Условия, на которых мне разрешалось жить в Японии, заключались в том, что я должен был совершенно отказаться от политической деятельности и не имел права выезда из Японии. Если бы я выехал оттуда, то выданное мне разрешение было бы аннулировано и я лишался права убежища в Стране восходящего солнца. Мне было также предложено избрать себе какой-нибудь псевдоним, чтобы не привлекать к себе внимания своим слишком известным на Востоке именем.-
Прибыв в Японию под фамилией Эрдени — это часть моего монгольского титула, я быстро был разоблачен журналистами, многие из которых знали меня лично. Уже в Моджи от всей конспирации не осталось ничего, и я прескверно себя чувствовал. Только сознание отсутствия какой-либо вины с моей стороны в нарушении одного из поставленных мне условий несколько успокаивало меня.
Пробыв несколько часов в управлении морской полиции в Моджи, я с первым отходившим экспрессом выехал в Нагасаки, где остановился в отеле «Дю Джапан», по древности, пожалуй, равном самому городу.
Город производил впечатление овеянного вековым спокойствием и тишиной. Часто на улицах его не было даже признаков наличия живых людей; те же, которые встречались, были особенно любезны и добродушны. Эта новая обстановка настолько мне понравилась, что я с первых же дней своей жизни в городе сильно привязался к нему, тем более что в городе повсюду еще были заметны следы пребывания там нашего флота, который проводил зимние месяцы в гавани Нагасаки, уходя из замерзающих портов нашего Дальнего Востока.
Здесь я впервые испытал землетрясение, и довольно ощутительное, во время которого было разрушено до двух тысяч домов.

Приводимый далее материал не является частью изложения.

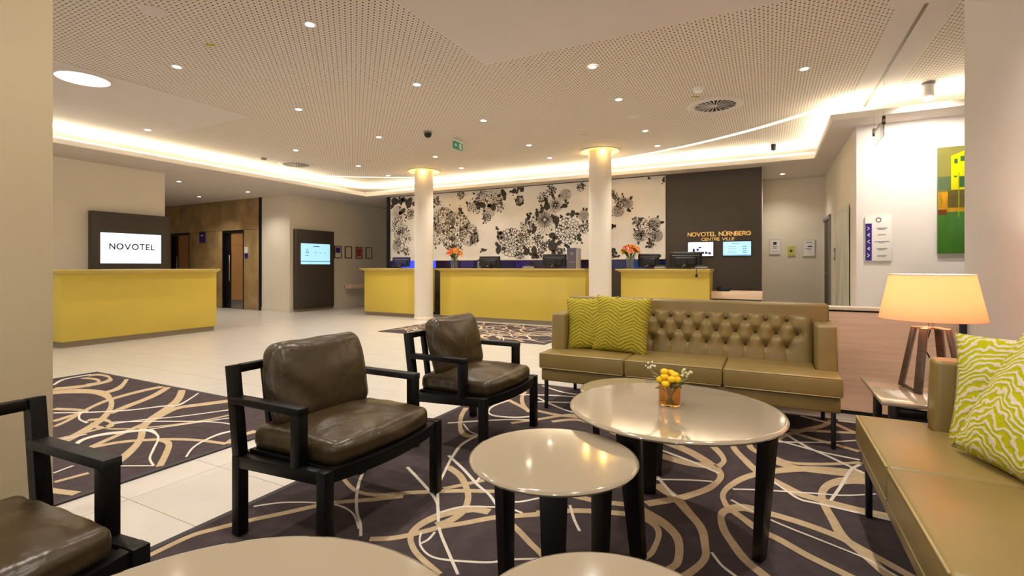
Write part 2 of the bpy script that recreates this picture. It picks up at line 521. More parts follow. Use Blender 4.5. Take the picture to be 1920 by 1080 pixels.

Подобное землетрясение случилось в Японии при нервом его посещении русскими моряками и подробно описано Гончаровым в его «Фрегате 'Паллада'». Мне не пришлось пережить величайшее землетрясение 1923 года, когда были разрушены Токио и Иокогама, что, однако, не помешало советской дальневосточной прессе широко оповестить свою публику о моей гибели в Иокогаме.
Первые два года пребывания в Японии, т. е. до падения кабинета Хара, я был лишен права передвижения по стране и должен был безвыездно находиться в Нагасаки, ввиду того что советские представители усиленно протестовали и против моего пребывания в Японии, и против той деятельности, которую я якобы проводил в ней. Меня эти протесты ставили в весьма неловкое положение, так как я решительно никакой политической работы не вел и, несмотря на это, должен был неоднократно доказывать властям, что я веду жизнь частного обывателя, не больше.
После трагической смерти премьера Хара и последовавшей за ней смены кабинета я получил возможность свободного передвижения по всей стране и сейчас же воспользовался этим, чтобы посетить моих старых друзей в Токио. Поездки по Японии дали мне возможность ближе ознакомиться со страной и получить правильное представление о народе, его быте и высоких душевных качествах японцев. Нужно хорошо познать нацию, чтобы иметь возможность должным образом оценивать се. В характере японского народа, независимо от классов и состояния, много прирожденного благородства и порядочности. Дух рыцарства свойствен нации Ямато, и этот дух культивируется в каждом японце с ранних лет.
К сожалению, многие русские и иностранцы, побывав в Японии, мало вникают в сущность этой старейшей по своей цивилизации страны, в то же время такой молодой по времени усвоения ею технической культуры Запада. Мудрыми руководителями периода реформ великого императора Мейдзи предусмотрена была полезность усвоения иностранной техники при бережном сохранении сокровищницы высокой национальной духовной культуры. Я уверен, что классовые потрясения еще долго не коснутся японского народа, если и в дальнейшем руководители государственного корабля страны Ямато не сойдут с пути, предуказанного Великим реформатором. Нельзя, правда, отрицать того, что антигосударственная бацилла коммунизма проникла и в Японию, по это не будет иметь актуального значения до тех пор, пока интеллигенция и армия не окажутся зараженными ею.